La question est située sous la photo d’une femme portant le hidjad et en conséquence on mesure tout de suite son orientation. La réponse sera classique dans la rhétorique sarkozienne :
« Je suis avec beaucoup d’intérêt les débats qui ont lieu au Canada et au Québec en particulier, sur les questions d’intégration et sur la laïcité. Je suis profondément attaché au principe de laïcité parce qu’il est un des fondements de la République. » Encore une fois la réponse commence par « l’officialité ». Il n’est pas pour la laïcité car c’est un principe démocratique mais parce qu’il fonde une république. D’où le glissement qui suit : « Je plaide pour une laïcité positive, c’est-à-dire qui respecte, qui rassemble, qui dialogue ; une laïcité qui se vit comme une tolérance et non comme une exclusion. » Rien de nouveau sous le soleil sarkozien. Or c’est la nature même de la laïcité de respecter, de rassembler et de susciter le dialogue. Il est inutile d’imaginer une laïcité qui exclut, car c’est alors le contraire de la laïcité (je renvoie au beau site du mouvement laïque québécois). Sarkozy ne revient donc pas sur le distinguo qu’évoque la question entre approche française et anglaise. En matière de religion le respect mutuel n’est pas une question de bonne volonté, de savoir vivre, de qualités humaines etc. Il s’agit d’abord d’en finir avec toute religion d’Etat ce qui n’est pas le cas de la Grande-Bretagne. En finir avec toute religion d’Etat c’est en finir avec l’idée que l’appartenance à une religion est signe d’appartenance à un pays, c’est donc créer les CONDITIONS du dialogue puisque chaque croyant est mis sur un pied d’égalité. Bien sûr, cette séparation des églises et de l’Etat n’est pas le miracle magique pas plus que le droit à l’interruption volontaire de la grossesse ne rend heureuses toutes les maternités possibles, voilà pourquoi la laïcité n’est pas UNE solution, mais un chemin qui en marchant ouvre des solutions. La conception anglaise, en marchant, ne fait que revenir à la question de départ : qui est supérieur à l’autre ? Et ensuite le supérieur peut TOLERER celui qui cire ses chaussures. L’idée de tolérance est contraire à l’idée de laïcité.

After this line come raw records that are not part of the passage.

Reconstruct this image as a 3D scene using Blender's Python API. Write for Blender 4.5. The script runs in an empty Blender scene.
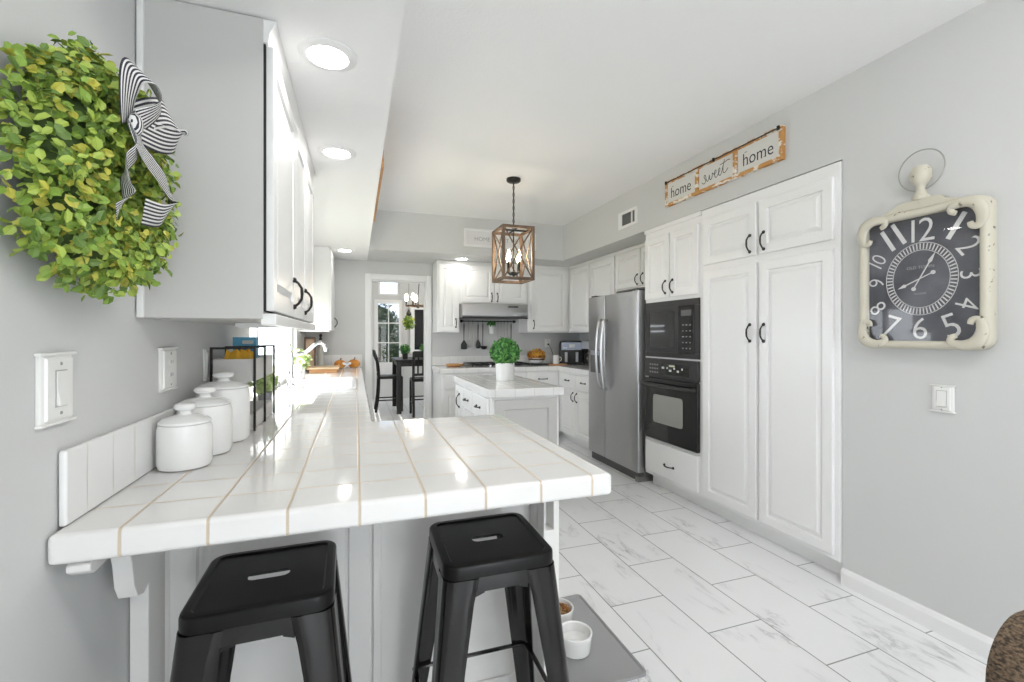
import bpy, bmesh, math, random
from mathutils import Vector, Matrix
random.seed(7)
SC = bpy.context.scene
COL = SC.collection
PI = math.pi

# ------------------------------------------------------------------ camera, world, sun, exposure
cam_d = bpy.data.cameras.new('camera'); cam = bpy.data.objects.new('camera', cam_d); COL.objects.link(cam)
cam.location = (0, 0, 1.30)
cam.rotation_euler = (math.radians(90), 0, -math.atan(156 / 455))
cam_d.sensor_width = 36; cam_d.lens = 36 * 455 / 1024; cam_d.shift_y = -5 / 1024; cam_d.clip_start = 0.02
SC.camera = cam
SC.view_settings.view_transform = 'Standard'; SC.view_settings.look = 'None'
SC.view_settings.gamma = 1; SC.view_settings.use_curve_mapping = False
SC.view_settings.exposure = 1.25
SC.cycles.use_denoising = True
SC.cycles.max_bounces = 12; SC.cycles.diffuse_bounces = 8; SC.cycles.glossy_bounces = 5
SC.cycles.sample_clamp_indirect = 6.0

world = bpy.data.worlds.new('world'); SC.world = world; world.use_nodes = True
bg = world.node_tree.nodes['Background']
bg.inputs['Color'].default_value = (0.90, 0.95, 1.0, 1); bg.inputs['Strength'].default_value = 3.2

sun_d = bpy.data.lights.new('sun', 'SUN'); sun_d.energy = 4.5; sun_d.angle = 0.009; sun_d.color = (1.0, 0.96, 0.9)
sun = bpy.data.objects.new('sun', sun_d); COL.objects.link(sun)
sun.rotation_euler = Vector((0.46, -0.16, -0.72)).to_track_quat('-Z', 'Y').to_euler()

def area(name, loc, target, sx, sy, energy, color=(1, 1, 1), portal=False, parent=None, shape='RECTANGLE', spread=None):
    d = bpy.data.lights.new(name, 'AREA'); d.shape = shape; d.size = sx; d.size_y = sy; d.energy = energy; d.color = color
    o = bpy.data.objects.new(name, d); COL.objects.link(o); o.location = loc
    o.rotation_euler = (Vector(target) - Vector(loc)).to_track_quat('-Z', 'Y').to_euler()
    if portal: d.cycles.is_portal = True
    if spread: d.spread = spread
    if parent: o.parent = parent; o.location = Vector(loc) - parent.location
    return o
PATIO = area('added_patio_daylight', (1.10, -3.3, 1.08), (1.10, 0, 1.08), 1.6, 2.1, 1.0, portal=True)  # portal of the patio door added behind the camera
area('window_daylight', (-0.72, 3.93, 1.283), (1, 3.93, 1.283), 2.1, 0.66, 1.0, portal=True)
area('dining_daylight', (-0.72, 7.9, 1.5), (1, 7.9, 1.5), 2.4, 1.4, 1.0, portal=True)
area('added_side_daylight', (3.21, 7.75, 1.725), (0, 7.75, 1.725), 2.5, 0.85, 1.0, portal=True)  # portal of the added dining side window
area('garden_daylight', (0.645, 9.95, 1.4), (0.645, 0, 1.4), 0.6, 2.2, 1.0, portal=True)

# ------------------------------------------------------------------ materials
def mat(name, col, rough=0.5, metal=0.0, spec=0.5, coat=0.0, bump=None, emit=None, estr=0.0):
    m = bpy.data.materials.new(name); m.use_nodes = True; nt = m.node_tree; p = nt.nodes['Principled BSDF']
    p.inputs['Base Color'].default_value = (*col, 1); p.inputs['Roughness'].default_value = rough
    p.inputs['Metallic'].default_value = metal; p.inputs['Specular IOR Level'].default_value = spec
    p.inputs['Coat Weight'].default_value = coat; p.inputs['Coat Roughness'].default_value = 0.08
    if emit: p.inputs['Emission Color'].default_value = (*emit, 1); p.inputs['Emission Strength'].default_value = estr
    if bump:
        tc = nt.nodes.new('ShaderNodeTexCoord'); n = nt.nodes.new('ShaderNodeTexNoise'); b = nt.nodes.new('ShaderNodeBump')
        n.inputs['Scale'].default_value = bump[0]; n.inputs['Detail'].default_value = 4
        b.inputs['Strength'].default_value = bump[1]; b.inputs['Distance'].default_value = bump[2]
        nt.links.new(tc.outputs['Object'], n.inputs['Vector']); nt.links.new(n.outputs['Fac'], b.inputs['Height'])
        nt.links.new(b.outputs['Normal'], p.inputs['Normal'])
    return m
def noise_mat(name, c1, c2, scale, rough=0.5, stretch=(1, 1, 1), detail=6, metal=0.0, bump=0.0, lo=0.35, hi=0.65, spec=0.5):
    m = mat(name, c1, rough, metal, spec); nt = m.node_tree; p = nt.nodes['Principled BSDF']
    tc = nt.nodes.new('ShaderNodeTexCoord'); mp = nt.nodes.new('ShaderNodeMapping'); mp.inputs['Scale'].default_value = stretch
    n = nt.nodes.new('ShaderNodeTexNoise'); n.inputs['Scale'].default_value = scale; n.inputs['Detail'].default_value = detail
    r = nt.nodes.new('ShaderNodeValToRGB'); r.color_ramp.elements[0].position = lo; r.color_ramp.elements[1].position = hi
    r.color_ramp.elements[0].color = (*c1, 1); r.color_ramp.elements[1].color = (*c2, 1)
    nt.links.new(tc.outputs['Object'], mp.inputs['Vector']); nt.links.new(mp.outputs['Vector'], n.inputs['Vector'])
    nt.links.new(n.outputs['Fac'], r.inputs['Fac']); nt.links.new(r.outputs['Color'], p.inputs['Base Color'])
    if bump:
        b = nt.nodes.new('ShaderNodeBump'); b.inputs['Strength'].default_value = bump; b.inputs['Distance'].default_value = 0.003
        nt.links.new(n.outputs['Fac'], b.inputs['Height']); nt.links.new(b.outputs['Normal'], p.inputs['Normal'])
    return m
def math_node(nt, op, a, b=None, c=None):
    n = nt.nodes.new('ShaderNodeMath'); n.operation = op
    for i, v in enumerate((a, b, c)):
        if v is None: continue
        if isinstance(v, (int, float)): n.inputs[i].default_value = v
        else: nt.links.new(v, n.inputs[i])
    return n.outputs[0]
def tile_mat(name, tile, grout, x0, px, y0, py, half=0.0022, rough=0.07, z0=None, pz=0.15):
    m = mat(name, tile, rough); nt = m.node_tree; p = nt.nodes['Principled BSDF']
    g = nt.nodes.new('ShaderNodeNewGeometry'); s = nt.nodes.new('ShaderNodeSeparateXYZ'); nt.links.new(g.outputs['Position'], s.inputs[0])
    def dist(o, off, pitch):
        a = math_node(nt, 'SUBTRACT', o, off - 100 * pitch); a = math_node(nt, 'ADD', a, pitch / 2)
        a = math_node(nt, 'MODULO', a, pitch); a = math_node(nt, 'SUBTRACT', a, pitch / 2)
        return math_node(nt, 'ABSOLUTE', a)
    ds = [dist(s.outputs['X'], x0, px), dist(s.outputs['Y'], y0, py)]
    if z0 is not None: ds.append(dist(s.outputs['Z'], z0, pz))
    d = ds[0]
    for e in ds[1:]: d = math_node(nt, 'MINIMUM', d, e)
    mr = nt.nodes.new('ShaderNodeMapRange'); nt.links.new(d, mr.inputs['Value'])
    mr.inputs['From Min'].default_value = half * 0.7; mr.inputs['From Max'].default_value = half * 1.5
    mr.inputs['To Min'].default_value = 0; mr.inputs['To Max'].default_value = 1
    mx = nt.nodes.new('ShaderNodeMix'); mx.data_type = 'RGBA'
    mx.inputs['A'].default_value = (*grout, 1); mx.inputs['B'].default_value = (*tile, 1)
    nt.links.new(mr.outputs[0], mx.inputs['Factor']); nt.links.new(mx.outputs['Result'], p.inputs['Base Color'])
    rr = math_node(nt, 'MULTIPLY_ADD', mr.outputs[0], rough - 0.6, 0.6); nt.links.new(rr, p.inputs['Roughness'])
    b = nt.nodes.new('ShaderNodeBump'); b.inputs['Strength'].default_value = 0.5; b.inputs['Distance'].default_value = 0.002
    n = nt.nodes.new('ShaderNodeTexNoise'); n.inputs['Scale'].default_value = 9; nt.links.new(g.outputs['Position'], n.inputs['Vector'])
    h = math_node(nt, 'MULTIPLY_ADD', n.outputs['Fac'], 0.5, mr.outputs[0])
    nt.links.new(h, b.inputs['Height']); nt.links.new(b.outputs['Normal'], p.inputs['Normal'])
    return m
def floor_mat():
    m = mat('marble_floor_tile', (0.8, 0.8, 0.8), 0.28); nt = m.node_tree; p = nt.nodes['Principled BSDF']
    g = nt.nodes.new('ShaderNodeNewGeometry'); s = nt.nodes.new('ShaderNodeSeparateXYZ'); nt.links.new(g.outputs['Position'], s.inputs[0])
    c = nt.nodes.new('ShaderNodeCombineXYZ')
    nt.links.new(math_node(nt, 'ADD', s.outputs['Y'], -1.604 + 0.615 * 40), c.inputs[0])
    nt.links.new(math_node(nt, 'ADD', s.outputs['X'], -1.157 + 0.30 * 40), c.inputs[1])
    br = nt.nodes.new('ShaderNodeTexBrick'); nt.links.new(c.outputs[0], br.inputs['Vector'])
    br.offset = 0.5; br.offset_frequency = 2; br.squash = 1.0
    br.inputs['Color1'].default_value = (0, 0, 0, 1); br.inputs['Color2'].default_value = (1, 1, 1, 1); br.inputs['Mortar'].default_value = (0, 0, 0, 1)
    br.inputs['Scale'].default_value = 1; br.inputs['Mortar Size'].default_value = 0.0028; br.inputs['Mortar Smooth'].default_value = 0.1
    br.inputs['Brick Width'].default_value = 0.615; br.inputs['Row Height'].default_value = 0.30
    sep = nt.nodes.new('ShaderNodeSeparateColor'); nt.links.new(br.outputs['Color'], sep.inputs[0])
    w = math_node(nt, 'MULTIPLY', sep.outputs[0], 37.0)
    mp = nt.nodes.new('ShaderNodeMapping'); mp.inputs['Rotation'].default_value = (0, 0, 0.62); mp.inputs['Scale'].default_value = (2.6, 0.75, 1)
    nt.links.new(g.outputs['Position'], mp.inputs['Vector'])
    n = nt.nodes.new('ShaderNodeTexNoise'); n.noise_dimensions = '4D'; n.inputs['Scale'].default_value = 2.2; n.inputs['Detail'].default_value = 6
    n.inputs['Roughness'].default_value = 0.6; n.inputs['Distortion'].default_value = 0.7
    nt.links.new(mp.outputs[0], n.inputs['Vector']); nt.links.new(w, n.inputs['W'])
    v = math_node(nt, 'ABSOLUTE', math_node(nt, 'SUBTRACT', n.outputs['Fac'], 0.5))
    mr = nt.nodes.new('ShaderNodeMapRange'); nt.links.new(v, mr.inputs['Value']); mr.inputs['From Max'].default_value = 0.022
    mr.inputs['To Min'].default_value = 1; mr.inputs['To Max'].default_value = 0
    n2 = nt.nodes.new('ShaderNodeTexNoise'); n2.noise_dimensions = '4D'; n2.inputs['Scale'].default_value = 3.0; n2.inputs['Detail'].default_value = 3
    nt.links.new(g.outputs['Position'], n2.inputs['Vector']); nt.links.new(w, n2.inputs['W'])
    mr2 = nt.nodes.new('ShaderNodeMapRange'); nt.links.new(n2.outputs['Fac'], mr2.inputs['Value'])
    mr2.inputs['From Min'].default_value = 0.5; mr2.inputs['From Max'].default_value = 0.72
    vein = math_node(nt, 'MULTIPLY', mr.outputs[0], mr2.outputs[0])
    soft = nt.nodes.new('ShaderNodeMapRange'); nt.links.new(v, soft.inputs['Value']); soft.inputs['From Max'].default_value = 0.12
    soft.inputs['To Min'].default_value = 0.16; soft.inputs['To Max'].default_value = 0
    tot = math_node(nt, 'ADD', math_node(nt, 'MULTIPLY', vein, 0.95), math_node(nt, 'MULTIPLY', soft.outputs[0], mr2.outputs[0]))
    mx = nt.nodes.new('ShaderNodeMix'); mx.data_type = 'RGBA'; nt.links.new(tot, mx.inputs['Factor'])
    mx.inputs['A'].default_value = (0.83, 0.835, 0.845, 1); mx.inputs['B'].default_value = (0.36, 0.36, 0.37, 1)
    mx2 = nt.nodes.new('ShaderNodeMix'); mx2.data_type = 'RGBA'; nt.links.new(br.outputs['Fac'], mx2.inputs['Factor'])
    nt.links.new(mx.outputs['Result'], mx2.inputs['A']); mx2.inputs['B'].default_value = (0.27, 0.27, 0.27, 1)
    nt.links.new(mx2.outputs['Result'], p.inputs['Base Color'])
    return m
def glass_mat(name, tint=(1, 1, 1), gloss=0.06):
    m = bpy.data.materials.new(name); m.use_nodes = True; nt = m.node_tree; nt.nodes.remove(nt.nodes['Principled BSDF'])
    t = nt.nodes.new('ShaderNodeBsdfTransparent'); t.inputs[0].default_value = (*tint, 1)
    gl = nt.nodes.new('ShaderNodeBsdfGlossy'); gl.inputs['Roughness'].default_value = 0.02
    fr = nt.nodes.new('ShaderNodeFresnel'); fr.inputs[0].default_value = 1.45
    geo = nt.nodes.new('ShaderNodeNewGeometry'); fac = math_node(nt, 'MULTIPLY', fr.outputs[0], math_node(nt, 'SUBTRACT', 1.0, geo.outputs['Backfacing']))
    mx = nt.nodes.new('ShaderNodeMixShader'); nt.links.new(fac, mx.inputs[0])
    nt.links.new(t.outputs[0], mx.inputs[1]); nt.links.new(gl.outputs[0], mx.inputs[2])
    nt.links.new(mx.outputs[0], nt.nodes['Material Output'].inputs[0])
    return m
def stripe_mat(name, c1, c2, n):
    m = mat(name, c1, 0.75); nt = m.node_tree; p = nt.nodes['Principled BSDF']
    uv = nt.nodes.new('ShaderNodeUVMap'); s = nt.nodes.new('ShaderNodeSeparateXYZ'); nt.links.new(uv.outputs[0], s.inputs[0])
    f = math_node(nt, 'FRACT', math_node(nt, 'MULTIPLY', s.outputs['Y'], n)); f = math_node(nt, 'GREATER_THAN', f, 0.52)
    mx = nt.nodes.new('ShaderNodeMix'); mx.data_type = 'RGBA'; nt.links.new(f, mx.inputs['Factor'])
    mx.inputs['A'].default_value = (*c1, 1); mx.inputs['B'].default_value = (*c2, 1); nt.links.new(mx.outputs['Result'], p.inputs['Base Color'])
    return m

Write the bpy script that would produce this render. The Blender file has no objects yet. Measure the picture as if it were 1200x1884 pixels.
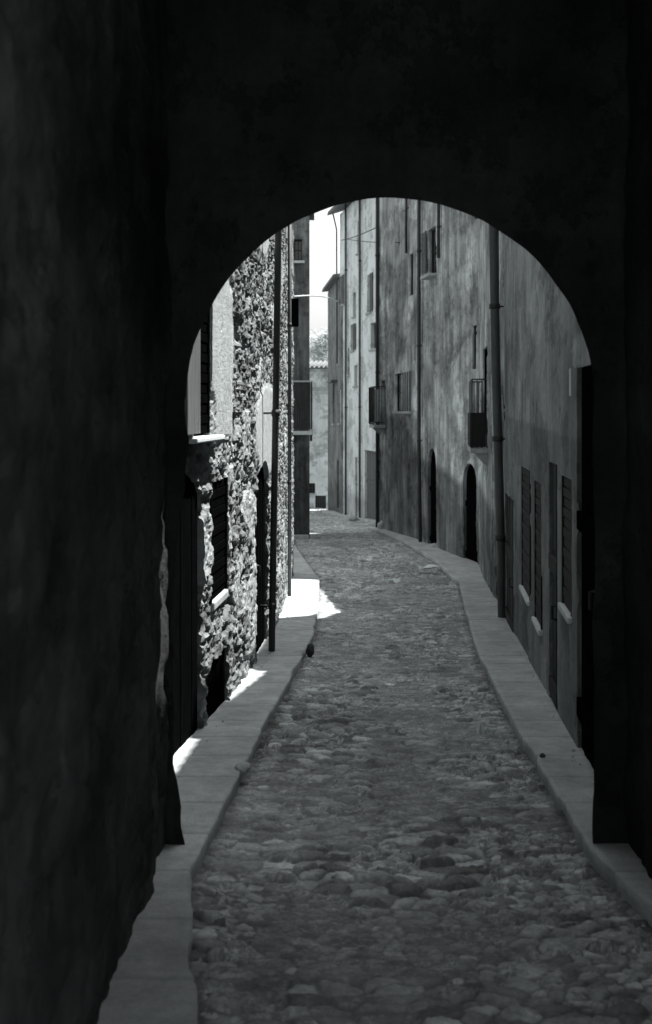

Paul Desmarais pouvait se féliciter des réponses et surtout des actes de son ami Sarkozy : après l’annonce d’un séjour de deux jours à Québec pour le sommet de la Francophonie, le communiqué officiel fut modifié : un jour à Québec puis un jour à Camp David pour que Sarkozy y retrouve Bush.
Or, sans se focaliser sur la question de la souveraineté, le débat Québec-France mérite un très large développement car il est d’une richesse infinie. C’est ce que Le Clézio a pu démontrer de son côté.